C'est là la particularité de Jacques Perrin ; de ne pas faire des documentaires classiques mais de nous délivrer à chaque fois des films, réels, qui multiplient l'impact sur nous, les spectateurs et dévoilent le style de son auteur.
En s'attaquant, après le ciel, et avant la terre (avec Les Saisons) à la mer, Perrin et Cluzaud ne pouvaient que nous bluffer. Rendant à son élément toute sa profondeur, tout son mystère, toute sa puissance, son insaisissabilité, le film est une plongée autant puissante qu'éprouvante dans les fonds-marins, dont on découvre la face cachée sans jamais se sentir en voiler l'étrangeté, le secret, la discrétion.

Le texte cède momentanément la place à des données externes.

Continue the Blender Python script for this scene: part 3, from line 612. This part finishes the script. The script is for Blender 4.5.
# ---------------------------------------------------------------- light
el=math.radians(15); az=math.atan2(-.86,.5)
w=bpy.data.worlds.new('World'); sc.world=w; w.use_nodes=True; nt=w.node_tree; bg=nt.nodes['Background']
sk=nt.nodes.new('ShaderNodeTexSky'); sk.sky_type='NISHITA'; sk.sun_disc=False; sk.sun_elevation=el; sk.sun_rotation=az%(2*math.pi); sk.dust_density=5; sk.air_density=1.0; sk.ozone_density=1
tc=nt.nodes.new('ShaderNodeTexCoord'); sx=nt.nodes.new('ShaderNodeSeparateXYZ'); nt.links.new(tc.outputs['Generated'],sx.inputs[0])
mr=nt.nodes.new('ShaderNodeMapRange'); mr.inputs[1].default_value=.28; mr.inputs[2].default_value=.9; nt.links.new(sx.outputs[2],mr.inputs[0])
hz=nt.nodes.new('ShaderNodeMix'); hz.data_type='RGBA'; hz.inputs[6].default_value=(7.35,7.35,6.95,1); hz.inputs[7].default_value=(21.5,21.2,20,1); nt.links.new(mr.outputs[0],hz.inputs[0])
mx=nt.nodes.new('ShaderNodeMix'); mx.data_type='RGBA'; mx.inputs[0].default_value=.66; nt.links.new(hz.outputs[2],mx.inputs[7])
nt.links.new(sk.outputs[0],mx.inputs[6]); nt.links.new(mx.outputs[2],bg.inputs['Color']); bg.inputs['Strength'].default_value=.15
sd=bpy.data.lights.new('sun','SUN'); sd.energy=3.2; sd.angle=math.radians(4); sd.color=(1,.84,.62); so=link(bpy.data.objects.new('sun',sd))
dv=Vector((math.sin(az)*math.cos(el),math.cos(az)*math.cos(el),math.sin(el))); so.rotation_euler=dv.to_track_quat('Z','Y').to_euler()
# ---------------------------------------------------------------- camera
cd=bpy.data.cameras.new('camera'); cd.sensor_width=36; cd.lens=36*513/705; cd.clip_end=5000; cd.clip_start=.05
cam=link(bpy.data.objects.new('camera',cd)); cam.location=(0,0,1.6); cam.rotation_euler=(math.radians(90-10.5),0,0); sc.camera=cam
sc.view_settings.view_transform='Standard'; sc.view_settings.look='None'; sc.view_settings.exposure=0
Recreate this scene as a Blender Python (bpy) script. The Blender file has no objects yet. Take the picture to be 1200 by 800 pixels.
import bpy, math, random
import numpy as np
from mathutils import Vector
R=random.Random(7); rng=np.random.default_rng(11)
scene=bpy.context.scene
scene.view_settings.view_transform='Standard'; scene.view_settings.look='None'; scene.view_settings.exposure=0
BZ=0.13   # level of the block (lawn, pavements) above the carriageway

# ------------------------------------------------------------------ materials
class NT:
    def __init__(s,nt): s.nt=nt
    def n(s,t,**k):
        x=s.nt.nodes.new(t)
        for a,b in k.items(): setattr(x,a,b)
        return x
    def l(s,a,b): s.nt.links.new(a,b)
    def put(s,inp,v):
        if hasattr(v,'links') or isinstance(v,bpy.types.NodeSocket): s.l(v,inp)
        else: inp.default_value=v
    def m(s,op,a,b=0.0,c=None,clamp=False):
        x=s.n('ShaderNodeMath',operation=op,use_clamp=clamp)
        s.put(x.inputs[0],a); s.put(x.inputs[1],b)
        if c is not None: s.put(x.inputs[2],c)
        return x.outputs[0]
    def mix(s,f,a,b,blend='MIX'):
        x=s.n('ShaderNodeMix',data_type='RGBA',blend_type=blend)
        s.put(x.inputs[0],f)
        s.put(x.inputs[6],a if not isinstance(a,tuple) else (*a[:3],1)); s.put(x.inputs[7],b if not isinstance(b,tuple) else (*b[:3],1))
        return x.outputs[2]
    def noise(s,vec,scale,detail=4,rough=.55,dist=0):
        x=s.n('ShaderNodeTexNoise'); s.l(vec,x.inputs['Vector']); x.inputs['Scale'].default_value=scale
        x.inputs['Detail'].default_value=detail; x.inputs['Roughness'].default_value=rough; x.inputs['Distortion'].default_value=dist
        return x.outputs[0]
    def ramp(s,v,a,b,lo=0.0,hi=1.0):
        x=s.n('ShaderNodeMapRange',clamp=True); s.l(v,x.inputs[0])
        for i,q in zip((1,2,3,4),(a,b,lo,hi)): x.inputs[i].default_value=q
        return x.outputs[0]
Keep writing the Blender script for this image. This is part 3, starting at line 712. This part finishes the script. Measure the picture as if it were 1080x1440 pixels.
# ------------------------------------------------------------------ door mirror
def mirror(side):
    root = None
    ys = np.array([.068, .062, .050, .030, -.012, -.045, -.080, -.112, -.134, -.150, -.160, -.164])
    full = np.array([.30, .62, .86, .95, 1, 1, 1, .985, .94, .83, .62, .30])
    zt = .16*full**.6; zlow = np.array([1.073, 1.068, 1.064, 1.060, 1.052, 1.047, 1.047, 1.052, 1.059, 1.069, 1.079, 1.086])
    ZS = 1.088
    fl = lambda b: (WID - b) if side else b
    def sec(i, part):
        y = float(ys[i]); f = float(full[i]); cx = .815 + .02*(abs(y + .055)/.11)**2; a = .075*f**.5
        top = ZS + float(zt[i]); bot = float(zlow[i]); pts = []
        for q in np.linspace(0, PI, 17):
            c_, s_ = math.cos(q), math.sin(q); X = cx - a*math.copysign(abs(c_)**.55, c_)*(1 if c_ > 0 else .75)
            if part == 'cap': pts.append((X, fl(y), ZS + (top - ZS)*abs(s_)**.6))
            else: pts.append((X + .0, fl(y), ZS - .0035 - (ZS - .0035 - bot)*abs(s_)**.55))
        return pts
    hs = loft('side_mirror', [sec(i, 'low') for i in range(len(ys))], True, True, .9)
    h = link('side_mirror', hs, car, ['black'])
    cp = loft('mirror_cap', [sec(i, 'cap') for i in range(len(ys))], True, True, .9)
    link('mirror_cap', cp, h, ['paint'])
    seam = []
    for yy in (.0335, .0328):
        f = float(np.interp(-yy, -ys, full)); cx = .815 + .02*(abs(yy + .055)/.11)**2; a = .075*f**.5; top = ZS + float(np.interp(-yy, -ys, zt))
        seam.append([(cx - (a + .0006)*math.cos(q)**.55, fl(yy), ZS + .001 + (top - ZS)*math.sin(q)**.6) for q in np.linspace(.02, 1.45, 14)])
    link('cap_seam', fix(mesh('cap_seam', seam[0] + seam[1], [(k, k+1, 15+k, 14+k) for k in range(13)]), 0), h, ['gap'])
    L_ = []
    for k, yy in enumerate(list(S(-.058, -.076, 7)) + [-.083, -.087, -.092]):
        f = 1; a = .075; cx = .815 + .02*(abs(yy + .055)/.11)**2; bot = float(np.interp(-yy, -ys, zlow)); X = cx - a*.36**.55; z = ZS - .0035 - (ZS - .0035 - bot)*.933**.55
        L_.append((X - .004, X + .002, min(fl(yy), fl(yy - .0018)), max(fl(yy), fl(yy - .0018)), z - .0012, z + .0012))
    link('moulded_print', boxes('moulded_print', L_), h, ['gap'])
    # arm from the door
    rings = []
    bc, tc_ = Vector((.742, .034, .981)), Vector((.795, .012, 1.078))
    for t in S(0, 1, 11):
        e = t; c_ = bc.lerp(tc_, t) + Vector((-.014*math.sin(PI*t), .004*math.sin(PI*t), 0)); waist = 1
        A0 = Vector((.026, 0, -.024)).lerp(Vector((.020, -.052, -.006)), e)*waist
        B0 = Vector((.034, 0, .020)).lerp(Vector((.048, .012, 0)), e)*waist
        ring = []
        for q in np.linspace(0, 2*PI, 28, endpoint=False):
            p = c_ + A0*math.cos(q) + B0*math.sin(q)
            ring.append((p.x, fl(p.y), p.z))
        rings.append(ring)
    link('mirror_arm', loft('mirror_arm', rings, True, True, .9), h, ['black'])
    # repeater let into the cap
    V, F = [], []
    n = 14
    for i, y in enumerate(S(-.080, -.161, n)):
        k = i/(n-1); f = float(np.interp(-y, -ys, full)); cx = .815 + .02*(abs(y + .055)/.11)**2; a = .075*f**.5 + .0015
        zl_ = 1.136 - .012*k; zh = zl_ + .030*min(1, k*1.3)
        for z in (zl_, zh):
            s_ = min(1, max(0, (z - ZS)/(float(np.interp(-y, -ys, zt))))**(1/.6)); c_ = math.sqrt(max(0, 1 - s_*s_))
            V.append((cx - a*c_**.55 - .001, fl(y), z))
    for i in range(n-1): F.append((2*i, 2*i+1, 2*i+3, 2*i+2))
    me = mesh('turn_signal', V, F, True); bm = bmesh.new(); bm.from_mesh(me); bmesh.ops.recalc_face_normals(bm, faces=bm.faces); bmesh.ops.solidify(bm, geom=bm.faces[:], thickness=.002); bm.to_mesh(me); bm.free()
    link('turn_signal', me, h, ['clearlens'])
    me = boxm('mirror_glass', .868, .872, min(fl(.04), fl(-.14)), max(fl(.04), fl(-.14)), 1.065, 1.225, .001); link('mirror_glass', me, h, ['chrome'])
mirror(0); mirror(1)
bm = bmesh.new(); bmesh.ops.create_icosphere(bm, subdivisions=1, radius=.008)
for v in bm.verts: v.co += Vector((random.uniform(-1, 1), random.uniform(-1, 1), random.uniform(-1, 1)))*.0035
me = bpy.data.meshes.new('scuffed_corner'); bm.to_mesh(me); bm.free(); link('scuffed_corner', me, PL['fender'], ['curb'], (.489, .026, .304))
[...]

Oscillant comme toujours entre micro et macroscopie, Jacques Perrin nous offre un voyage, des molécules aux planètes, du krill à la baleine bleue.
La photographie, l'image, propose dans sa beauté plastique une immersion totale sous les eaux.
Perrin nous raconte ici une histoire et joue ainsi avec nos émotions. Le tout souligné par la bande originale superbe de Bruno Coulais qui, à la manière d'un film muet (ce que serait en fait le film si un travail d'effets sonores en post production admirable et immersif n'avait pas été fait) souligne les événements filmés, la majestuosité des animaux, leur puissance impressionnante. Les scènes s'accompagnent de sentiments (drôle, effrayant, triste, épique...) que l'on n'aurait jamais suspectés, et qui donc nous frappent d'autant plus, surtout lorsque l'on remarque le soin avec lequel la faune sous-marine n'est jamais anthropomorphisée (comme celle terrestre le sera un peu dans Les Saisons).
Parfois même, avec Océans, l'image se fait abstraite, hypnotique. Perrin filme les couleurs, les formes, les éléments, les écailles, les peaux, les corps au plus près, nous perd dans leurs détails et dans la beauté de son image pour au final nous faire perdre toute notion d'échelle.
On est donc là dans un travail d’orfèvre de l'image, qui dura plus de 4 ans, dans du grand cinéma, épique et merveilleux, intelligent et discret, jusqu'à son message écologique, fort, présent mais peu appuyé, que l'on accueille les yeux grands ouverts.